Pour rappel, des abonnés de la CIE ont manifesté de manière violente, la semaine dernière, leur colère à cause d’une succession de factures élevées. Et très vite, certains ont commencé à s’attaquer à la question de la distribution de l’électricité produite en Côte d’Ivoire dans les pays voisins, alors que les Ivoiriens ont du mal à se la procurer à moindre coût.
La Côte d’Ivoire n’est pas le seul pays dans la situation
Ils ont peut-être raison d’exprimer leur mécontentement à la CIE, mais de là à voir d’un mauvais œil l’esprit de solidarité inter-Etat en matière d’énergie, il n’y a qu’un pas qu’ils ont vite fait de franchir. La Côte d’Ivoire étant engagée dans des processus d’intégration à divers niveaux (Conseil de l’entente, UEMOA, CEDEAO), elle a cette obligation de partager son électricité avec ses voisins, qui plus est, n’est pas cédée gratuitement.
La Côte d’Ivoire n’est pas le seul pays dans cette situation de devoir être solidaire énergétiquement envers les pays frères quand bien même il n’est pas autosuffisant. Les autres gros producteurs de la région que sont le Nigeria, le Ghana, la Guinée sont également obligés de vendre du courant aux pays voisins, bien que n’étant pas auto-suffisants.
Renforcer la coopération énergétique malgré les aléas du moment
Avec ce qui se dit, l’on imagine déjà l’embarras que pourraient éprouver les autorités ivoiriennes et burkinabè pour parler de renforcement de la coopération énergétique.
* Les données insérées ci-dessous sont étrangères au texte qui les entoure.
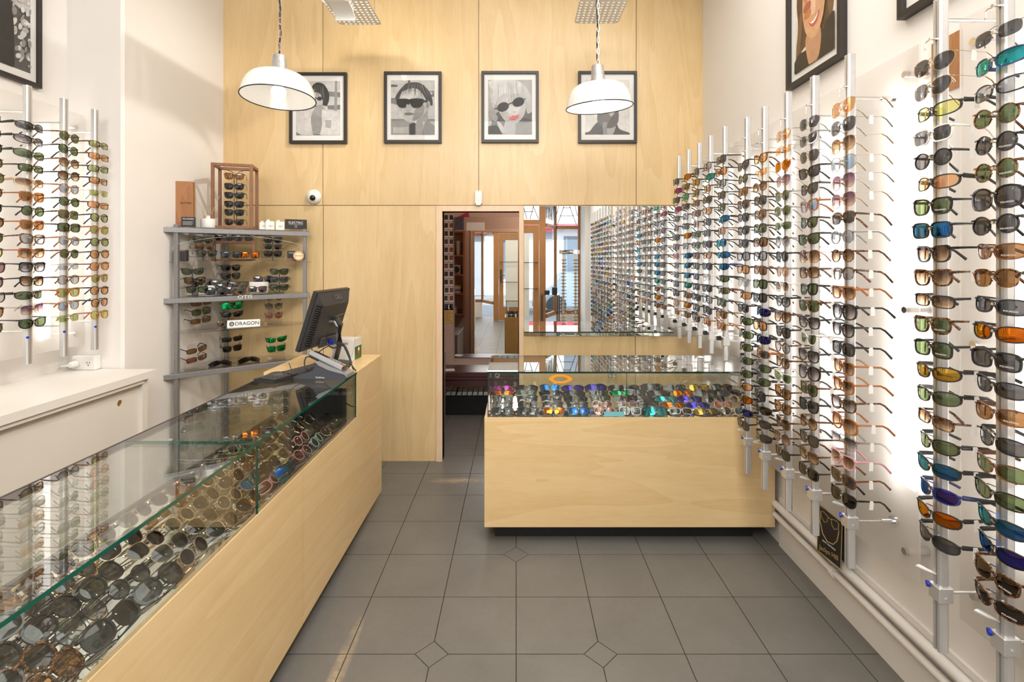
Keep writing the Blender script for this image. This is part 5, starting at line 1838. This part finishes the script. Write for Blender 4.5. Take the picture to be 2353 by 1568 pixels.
# man with long dark fringe, round shades, pale denim shirt
art1 = [(.60, [(-1, .3), (1, .5), (1, 1), (-1, 1)]), (.22, [(.45, .62), (1, .58), (1, .40), (.45, .44)]), (.20, [(.40, .1), (1, .12), (1, -.05), (.45, -.05)]), (.50, [(-1, .75), (-.3, .8), (-.3, .7), (-1, .66)]), (.30, [(.72, -.1), (.86, -.1), (.86, 1), (.76, 1)]),
        (.04, S([(-.45, .55), (-.15, .92), (.25, .88), (.5, .5), (.42, .12), (.25, .1), (-.4, .3)])),
        (.52, S([(-.35, .55), (-.1, .72), (.15, .62), (.22, .3), (.15, .05), (-.02, -.12), (-.2, -.02), (-.36, .25)])),
        (.36, S([(-.12, .05), (.2, .1), (.3, -.2), (.1, -.5), (-.3, -.35)])),
        (.04, S([(.0, .78), (.3, .72), (.42, .3), (.28, .12), (.16, .4), (.05, .55), (-.2, .62)])),
        (.03, ell(-.2, .36, .12, .075)), (.03, ell(.06, .35, .12, .075)), (.03, [(-.1, .38), (.2, .37), (.2, .35), (-.1, .36)]),
        (.16, ell(-.12, .06, .09, .015)),
        (.62, S([(-1, -.2), (-.6, -.12), (-.32, -.25), (-.3, -.95), (-.9, -1.1), (-1.1, -.7)])),
        (.66, S([(.2, -.05), (.35, -.12), (.95, -.2), (1.05, -.9), (.5, -1.1), (.1, -.98), (.15, -.4)])),
        (.30, S([(-.32, -.3), (.14, -.35), (.1, -.9), (-.22, -.95)])), (.40, [(.3, -.45), (.62, -.45), (.6, -.5), (.3, -.5)]), (.42, [(.33, -.5), (.6, -.5), (.58, -.75), (.33, -.72)]),
        (.20, S([(-1, -.7), (-.5, -.9), (.1, -.98), (.1, -1.1), (-1.1, -1.1)])), (.58, S([(-1.1, -.55), (-.75, -.75), (-.2, -1.0), (-.6, -1.05), (-1.1, -.8)]))]
# man in profile-ish, dark rectangular shades
art2 = [(.55, [(-1, -.4), (1, -.4), (1, 1), (-1, 1)]), (.22, [(-1, .35), (-.65, .35), (-.7, .1), (-1, .15)]), (.14, [(-1, .85), (-.68, .83), (-.72, .75), (-1, .75)]), (.12, [(-.22, 1), (-.12, 1), (-.12, .8), (-.22, .8)]), (.25, [(-1, -.42), (1, -.42), (1, -.5), (-1, -.5)]),
        (.30, [(-1, -.5), (1, -.5), (1, -1), (-1, -1)]), (.45, [(-.9, -.72), (-.2, -.72), (-.2, -.95), (-.9, -.95)]), (.14, [(.5, .55), (.95, .62), (.97, .4), (.55, .35)]), (.52, [(.6, .54), (.9, .58), (.9, .48), (.62, .45)]),
        (.34, S([(.1, -.35), (.65, -.1), (.7, -.6), (.9, -1.1), (-.1, -1.1), (.0, -.7)])),
        (.06, S([(-.72, .25), (-.62, .62), (-.2, .88), (.35, .86), (.78, .55), (.9, .1), (.6, .1)])),
        (.50, S([(-.62, .3), (-.4, .65), (.2, .68), (.58, .3), (.6, -.05), (.42, -.35), (-.05, -.55), (-.38, -.45), (-.5, -.2), (-.62, -.02)])),
        (.62, S([(-.5, .4), (-.1, .6), (.25, .5), (.1, .35), (-.4, .3)])), (.28, S([(.15, -.05), (.5, .1), (.45, -.3), (.0, -.5), (.05, -.25)])),
        (.44, ell(.66, .06, .13, .19, -12)), (.22, ell(.67, .07, .06, .1, -12)),
        (.08, S([(-.55, .58), (-.1, .70), (.4, .72), (.62, .4), (.7, .62), (.3, .9), (-.3, .88)])),
        (.02, S([(-.72, .28), (-.2, .30), (-.18, .06), (-.45, -.02), (-.66, .05)])), (.02, S([(-.12, .30), (.48, .30), (.4, .05), (.1, -.02), (-.08, .08)])), (.02, [(-.2, .29), (-.1, .29), (-.1, .22), (-.2, .22)]), (.03, [(.4, .28), (.68, .24), (.68, .18), (.4, .20)]),
        (.38, S([(-.28, .1), (-.14, .06), (-.1, -.1), (-.3, -.12)])), (.16, S([(-.38, -.23), (-.2, -.19), (.08, -.23), (-.1, -.28), (-.3, -.27)])),
        (.05, [(-.15, -.62), (.12, -.55), (.12, -1), (-.15, -1)]), (.56, [(-.02, -.52), (.2, -.5), (.15, -.6)]), (.18, S([(.6, -.5), (1.1, -.8), (1.1, -1.1), (.5, -1.1)]))]
# blonde woman, round black shades, coral lips
art3 = [(.12, [(-1, -1), (1, -1), (1, 1), (-1, 1)]),
        (.42, S([(-1.05, 1.05), (1.05, 1.05), (1.05, .0), (.8, -.1), (.5, .1), (-.6, -.2), (-.9, -.7), (-1.05, -.5)])),
        (.56, S([(-.9, .9), (-.2, 1.0), (.5, .9), (.9, .5), (.95, .1), (.6, .3), (.1, .45), (-.5, .3), (-.8, .0)])),
        (.50, S([(-.55, .35), (.0, .5), (.55, .42), (.72, .0), (.6, -.35), (.25, -.62), (-.1, -.6), (-.42, -.3), (-.6, .05)])),
        (.60, S([(-.2, .25), (.3, .35), (.5, .1), (.3, -.3), (.0, -.35)])),
        (.40, S([(-.15, -.5), (.35, -.6), (.6, -.75), (.5, -1.05), (-.5, -1.05), (-.3, -.75)])),
        (.66, S([(-.95, .95), (.0, 1.02), (.55, .85), (.4, .5), (.0, .52), (-.45, .42), (-.72, .1), (-.75, .5)])),
        (.34, S([(-.9, .2), (-.7, -.2), (-.55, -.4), (-.7, -.55), (-.95, -.3)])), (.46, S([(.75, .1), (1.0, .3), (1.05, -.1), (.8, -.25)])),
        (.02, ell(-.32, .0, .27, .165, 12)), (.02, ell(.38, .18, .27, .165, 12)), (.05, [(-.12, .1), (.14, .19), (.14, .15), (-.12, .06)]), (.05, [(.6, .28), (.72, .32), (.72, .29), (.6, .25)]), (.1, [(-.72, -.06), (-.56, -.03), (-.56, -.06), (-.72, -.09)]),
        (.34, S([(.1, -.13), (.2, -.18), (.28, -.13), (.2, -.2)])), ((.78, .18, .16), S([(-.05, -.42), (.12, -.32), (.22, -.33), (.42, -.28), (.3, -.42), (.1, -.47)])), ((.50, .08, .08), S([(-.03, -.405), (.2, -.36), (.38, -.30), (.2, -.385)])),
        (.03, S([(-1.05, -.75), (-.6, -.7), (-.35, -1.05), (-1.05, -1.05)])), (.50, S([(-.6, -.55), (-.4, -.62), (-.2, -.95), (-.38, -.95)])), (.30, [(.25, -.58), (1, -.58), (1, -1), (.25, -1)])]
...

La partie burkinabè serait par exemple enchantée d’entendre que la partie ivoirienne décidait de dépasser la barre des 70-80 mégawatts fournis à l’heure actuelle dans le cadre de l’interconnexion. Mais, vu le contexte actuel, difficile d’y rêver.
Mais, quoi qu’il en soit, le Burkina Faso et la Côte d’Ivoire ont cette obligation devant l’histoire d’aller de l’avant dans leur coopération sur le plan énergétique.
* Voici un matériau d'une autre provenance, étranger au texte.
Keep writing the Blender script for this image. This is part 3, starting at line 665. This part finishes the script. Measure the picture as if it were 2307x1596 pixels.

Dans cette perspective, l’autre projet qui devrait retenir l’attention soutenue lors de ce 5e TAC, c’est la construction d’un pipeline sur la ligne Bouaké –Bobo. La réalisation de ce projet participera de la réalisation de l’ambition du président Kaboré d’assurer la disponibilité permanente des hydrocarbures sur toute l’étendue du territoire national.
Une interconnexion électrique vieille de 15 ans
L’interconnexion électrique est un élément central de la coopération énergétique entre la Côte d’Ivoire et le Burkina Faso. L’interconnexion électrique entre la Côte d’Ivoire et le Burkina Faso est officiellement entrée en service en avril 2001 avec Bobo comme premier centre bénéficiaire. Ouagadougou sera connectée au réseau le 31 décembre 2009.
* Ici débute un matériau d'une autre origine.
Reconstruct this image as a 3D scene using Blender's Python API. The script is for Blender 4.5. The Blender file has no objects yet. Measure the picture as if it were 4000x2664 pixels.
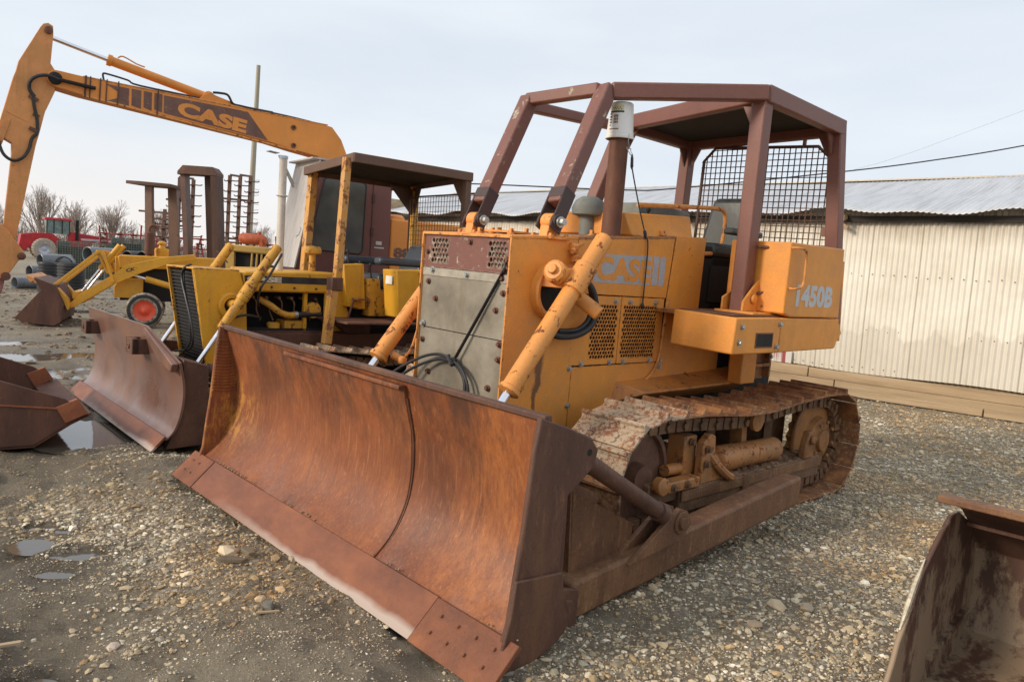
import bpy, math, random
import numpy as np
from mathutils import Vector, Matrix
S = bpy.context.scene
R = math.radians
# ---------------------------------------------------------------- camera
cd = bpy.data.cameras.new('camera'); cam = bpy.data.objects.new('camera', cd); S.collection.objects.link(cam); S.camera = cam
cd.sensor_width = 36.0; cd.lens = 27.034; cd.clip_start = 0.05; cd.clip_end = 2000
_p, _r = 0.0868, 0.0682
_f = Vector((0, math.cos(_p), -math.sin(_p))); _u = Vector((0, math.sin(_p), math.cos(_p))); _x = Vector((1, 0, 0))
_x2 = _x*math.cos(_r) + _u*math.sin(_r); _u2 = _u*math.cos(_r) - _x*math.sin(_r)
_m = Matrix((_x2, _u2, -_f)).transposed().to_4x4(); _m.translation = Vector((0, 0, 1.6624)); cam.matrix_world = _m
# ---------------------------------------------------------------- light: overcast, low soft sun from the left
SUN_AZ, SUN_EL = R(-115), R(24)       # azimuth measured from +Y towards +X
W = bpy.data.worlds.new('World'); S.world = W; W.use_nodes = True
nt = W.node_tree; nt.nodes.clear()
def wn(t, **k):
    n = nt.nodes.new(t)
    for a, b in k.items(): setattr(n, a, b)
    return n
out = wn('ShaderNodeOutputWorld'); bg = wn('ShaderNodeBackground'); nt.links.new(bg.outputs[0], out.inputs[0])
sky = wn('ShaderNodeTexSky', sky_type='NISHITA', sun_disc=False, sun_elevation=SUN_EL, sun_rotation=SUN_AZ, dust_density=3.0)
sm = wn('ShaderNodeVectorMath', operation='SCALE'); nt.links.new(sky.outputs[0], sm.inputs[0]); sm.inputs['Scale'].default_value = 0.10
tc = wn('ShaderNodeTexCoord'); mp = wn('ShaderNodeMapping'); mp.inputs['Scale'].default_value = (1.2, 1.2, 5.0); mp.inputs['Rotation'].default_value = (0.12, 0.05, 0)
nt.links.new(tc.outputs['Generated'], mp.inputs[0])
no = wn('ShaderNodeTexNoise'); no.inputs['Scale'].default_value = 1.6; no.inputs['Detail'].default_value = 7; no.inputs['Roughness'].default_value = 0.5
nt.links.new(mp.outputs[0], no.inputs[0])
cr = wn('ShaderNodeValToRGB'); nt.links.new(no.outputs[0], cr.inputs[0])
cr.color_ramp.elements[0].position = 0.33; cr.color_ramp.elements[0].color = (0.50, 0.55, 0.61, 1)
cr.color_ramp.elements[1].position = 0.68; cr.color_ramp.elements[1].color = (0.605, 0.64, 0.68, 1)
sx = wn('ShaderNodeSeparateXYZ'); nt.links.new(tc.outputs['Generated'], sx.inputs[0])
h1 = wn('ShaderNodeMapRange'); h1.inputs[1].default_value = 0.0; h1.inputs[2].default_value = 0.15; h1.inputs[3].default_value = 1; h1.inputs[4].default_value = 0; nt.links.new(sx.outputs[2], h1.inputs[0])
h2 = wn('ShaderNodeMapRange'); h2.inputs[1].default_value = 0.25; h2.inputs[2].default_value = -0.55; h2.inputs[3].default_value = 0.15; h2.inputs[4].default_value = 1; nt.links.new(sx.outputs[0], h2.inputs[0])
hm = wn('ShaderNodeMath', operation='MULTIPLY'); nt.links.new(h1.outputs[0], hm.inputs[0]); nt.links.new(h2.outputs[0], hm.inputs[1])
mx = wn('ShaderNodeMixRGB'); nt.links.new(hm.outputs[0], mx.inputs[0]); nt.links.new(cr.outputs[0], mx.inputs[1]); mx.inputs[2].default_value = (0.72, 0.665, 0.62, 1)
mx2 = wn('ShaderNodeMixRGB'); mx2.inputs[0].default_value = 0.93; nt.links.new(sm.outputs[0], mx2.inputs[1]); nt.links.new(mx.outputs[0], mx2.inputs[2])
nt.links.new(mx2.outputs[0], bg.inputs[0]); bg.inputs[1].default_value = 1.0
sd = bpy.data.lights.new('sun', 'SUN'); sd.energy = 1.9; sd.angle = R(14); sd.color = (1.0, 0.86, 0.70)
so = bpy.data.objects.new('sun', sd); S.collection.objects.link(so)
sdir = Vector((math.sin(SUN_AZ)*math.cos(SUN_EL), math.cos(SUN_AZ)*math.cos(SUN_EL), math.sin(SUN_EL)))
so.rotation_euler = sdir.to_track_quat('Z', 'Y').to_euler()
S.view_settings.view_transform = 'Standard'; S.view_settings.look = 'None'; S.view_settings.exposure = 0.58; S.view_settings.gamma = 1.0

# ---------------------------------------------------------------- materials
class G:
    def __init__(s, name):
        s.m = bpy.data.materials.new(name); s.m.use_nodes = True; s.t = s.m.node_tree; s.b = s.t.nodes['Principled BSDF']
        s.tc = s.n('ShaderNodeTexCoord'); s.co = s.tc.outputs['Object']
    def n(s, t, **k):
        x = s.t.nodes.new(t)
        for a, b in k.items(): setattr(x, a, b)
        return x
    def l(s, a, b): s.t.links.new(a, b)
    def vary(s, amt=7.0):
        oi = s.n('ShaderNodeObjectInfo'); a = s.n('ShaderNodeVectorMath', operation='SCALE'); a.inputs[0].default_value = (amt, amt*1.7, amt*2.3); s.l(oi.outputs['Random'], a.inputs['Scale'])
        b = s.n('ShaderNodeVectorMath', operation='ADD'); s.l(s.tc.outputs['Object'], b.inputs[0]); s.l(a.outputs[0], b.inputs[1]); s.co = b.outputs[0]; s.rnd = oi.outputs['Random']; return s
    def noise(s, sc, det=5, rough=.6, stretch=None, off=0.0, dist=0.0):
        m = s.n('ShaderNodeMapping'); m.inputs['Scale'].default_value = stretch or (1, 1, 1); m.inputs['Location'].default_value = (off, off*1.3, off*.7)
        s.l(s.co, m.inputs[0]); x = s.n('ShaderNodeTexNoise'); x.inputs['Scale'].default_value = sc; x.inputs['Detail'].default_value = det; x.inputs['Roughness'].default_value = rough; x.inputs['Distortion'].default_value = dist
        s.l(m.outputs[0], x.inputs[0]); return x.outputs[0]
    def vor(s, sc, feature='F1', out='Distance', stretch=None):
        m = s.n('ShaderNodeMapping'); m.inputs['Scale'].default_value = stretch or (1, 1, 1); s.l(s.co, m.inputs[0])
        x = s.n('ShaderNodeTexVoronoi', feature=feature); x.inputs['Scale'].default_value = sc; s.l(m.outputs[0], x.inputs[0]); return x.outputs[out]
    def rng(s, v, a, b, c=0., d=1.):
        x = s.n('ShaderNodeMapRange'); s.l(v, x.inputs[0])
        for i, q in enumerate((a, b, c, d)): x.inputs[i+1].default_value = q
        return x.outputs[0]
    def ramp(s, v, stops):
        x = s.n('ShaderNodeValToRGB'); s.l(v, x.inputs[0]); e = x.color_ramp.elements
        while len(e) < len(stops): e.new(.5)
        for q, (p, c) in zip(e, stops): q.position = p; q.color = (*c, 1)
        return x.outputs[0]
    def mix(s, f, a, b, mode='MIX'):
        x = s.n('ShaderNodeMixRGB', blend_type=mode)
        for i, q in enumerate((f, a, b)):
            if isinstance(q, tuple): x.inputs[i].default_value = (*q, 1)
            elif isinstance(q, (int, float)): x.inputs[i].default_value = q
            else: s.l(q, x.inputs[i])
        return x.outputs[0]
    def math(s, op, a, b):
        x = s.n('ShaderNodeMath', operation=op)
        for i, q in enumerate((a, b)):
            if isinstance(q, (int, float)): x.inputs[i].default_value = q
            else: s.l(q, x.inputs[i])
        return x.outputs[0]
    def sep(s, i):
        x = s.n('ShaderNodeSeparateXYZ'); s.l(s.tc.outputs['Object'], x.inputs[0]); return x.outputs[i]
    def bump(s, h, st=.3, d=.01):
        x = s.n('ShaderNodeBump'); x.inputs['Strength'].default_value = st; x.inputs['Distance'].default_value = d; s.l(h, x.inputs['Height']); s.l(x.outputs[0], s.b.inputs['Normal'])
    def fin(s, col, rough=.6, metal=0., spec=.5):
        for k, v in (('Base Color', col), ('Roughness', rough), ('Metallic', metal), ('Specular IOR Level', spec)):
            i = s.b.inputs[k]
            if isinstance(v, tuple): i.default_value = (*v, 1)
            elif isinstance(v, (int, float)): i.default_value = v
            else: s.l(v, i)
        return s.m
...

Dans le contrat initial entre la Société nationale d’électricité du Burkina (SONABEL) et la Compagnie ivoirienne d’électricité (CIE), la Côte d’Ivoire s’était engagée à fournir au Burkina 400 GWH/an sur la base de 8000 h de la disponibilité de la ligne. Ce qui correspondait à une puissance garantie de 50 MW». En pratique, la Côte d’ivoire n’avait pas toujours été en mesure de fournir les 50 MW, surtout en 2011.
Mais, lors de la visite du Premier ministre Daniel Kablan Duncun à Ouagadougou en 2014, celui-ci s’était engagé à augmenter d’au moins 20 MW la puissance fournie au Burkina. Une promesse qui a été par la suite problématique à mettre en œuvre, surtout suite à l’insurrection populaire d’octobre 2014. Les autorités de la Transition n’ayant pas eu de très bonnes relations avec les autorités ivoiriennes, la coopération énergétique s’était aussi détériorée. D’où les délestages que le Burkina a connus en 2015. Et ces présentes retrouvailles dans le cadre du 5e TAC devraient permettre d’en sortir définitivement et d’impulser un nouveau dynamisme à la coopération énergétique, en dépit des aléas conjoncturels.